Advento, por Tolentino Mendonça
Talvez, para a maior parte de nós, o Advento seja apenas um marco cronológico que oficializa os preparativos vários para a festa do Natal. Talvez o vejamos apenas como uma espécie de contador decrescente, sem que consigamos perspetivar o seu conteúdo ou que impacto efetivo poderá ter em nós. E, contudo, o Advento é uma entrada decisiva não só para colher o sentido da celebração do Natal, mas para olhar para a inteireza da nossa própria existência. Mais do que supomos somos figuras do Advento, habitamos o seu território e recebemos dele iluminação para as perguntas que transportamos no tempo.

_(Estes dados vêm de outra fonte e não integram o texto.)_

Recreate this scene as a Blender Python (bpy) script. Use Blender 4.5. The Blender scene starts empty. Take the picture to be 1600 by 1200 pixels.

O termo “advento” provém do latim e significa “vinda”. Na gramática cristã esta vinda é o adventus domini, a vinda do Senhor, acontecimento que configura a vida do mundo como abertura e expectativa. Em Jesus, Deus torna-se humano para que, desse modo, todo o humano se torne capaz de Deus. O mistério que celebramos em cada Natal não é simplesmente um sim pontual de Deus à história dos homens, mas é uma confirmação permanente e irrevogável. Deus entra em contacto com a nossa Humanidade, torna-se incessantemente “aquele que vem”, deixa-se conhecer como “Deus connosco”. Nesse sentido, o advento é a tomada de consciência desta expectativa da vinda de Deus que atravessa a nossa existência a todo instante. E a fé não é tanto a disponibilidade para crer no extraordinário, quanto a sóbria e vigilante convicção de que a eternidade de Deus pulsa no nosso tempo pequeno, precário e mortal. No nosso tempo humano. Deus veio e vem a cada momento. Como escreve Walter Benjamin, nas suas teses sobre o conceito de história, há possíveis não codificados e existe uma história invisível que reemerge do seu fundo subterrâneo e nos faz compreender que, na sua intensidade descontínua, cada fração de tempo tem uma natureza messiânica. E mais: este exato segundo é a pequena porta pela qual pode entrar o Messias. O advento inscreve-nos aí, expectantes, esperançosos, sedentos.
Em Jesus, Deus torna-se humano para que, desse modo, todo o humano se torne capaz de Deus. O mistério que celebramos em cada Natal não é simplesmente um sim pontual de Deus à história dos homens
Recordo aquilo que o teólogo Karl Rahner dizia ser o duplo e esclarecedor impacto do Advento em nós: o primeiro é o sublinhar da nossa condição de precursores; o segundo é o redimensionar surpreendente da nossa visão habitual da vida. De facto, não somos todos, à maneira de João Batista, precursores? Não somos os detentores atuais de uma experiência destinada a ser metamorfoseada e ultrapassada? Os pais são, por exemplo, precursores para os filhos, as gerações mais velhas para as mais novas, a ciência que construímos hoje para a ciência que se formulará em seguida. Mas não apenas nesse sentido somos precursores. O Advento torna-nos precursores porque nos incita a habitarmos criativa e corajosamente a fronteira de um futuro maior do que nós próprios. Porque nos desafia a servir não apenas este presente estabelecido (este presente bloqueado, prisioneiro de tantos impossíveis declarados), mas a antecipar o futuro, ligando-nos desde já a ele, aceitando viver na sua tensão, comprometendo-nos como mediadores credíveis desse horizonte onde cintila a promessa.
E, do mesmo modo, o Advento motiva-nos a compreender o tempo corrente, na sua cinzenta e férrea monotonia, na sua soma de momentos indistintos, na sua extenuante construção como epifania. No seu anónimo e minúsculo formato, naquela que parece ser simplesmente a monocórdica escrita do quotidiano, emerge uma possibilidade radical de rutura: o nascimento de Deus e o nosso. Não, não é de fora que a vida se ilumina. É por dentro de nós que podemos perceber o mistério que ela é. A vida como advento.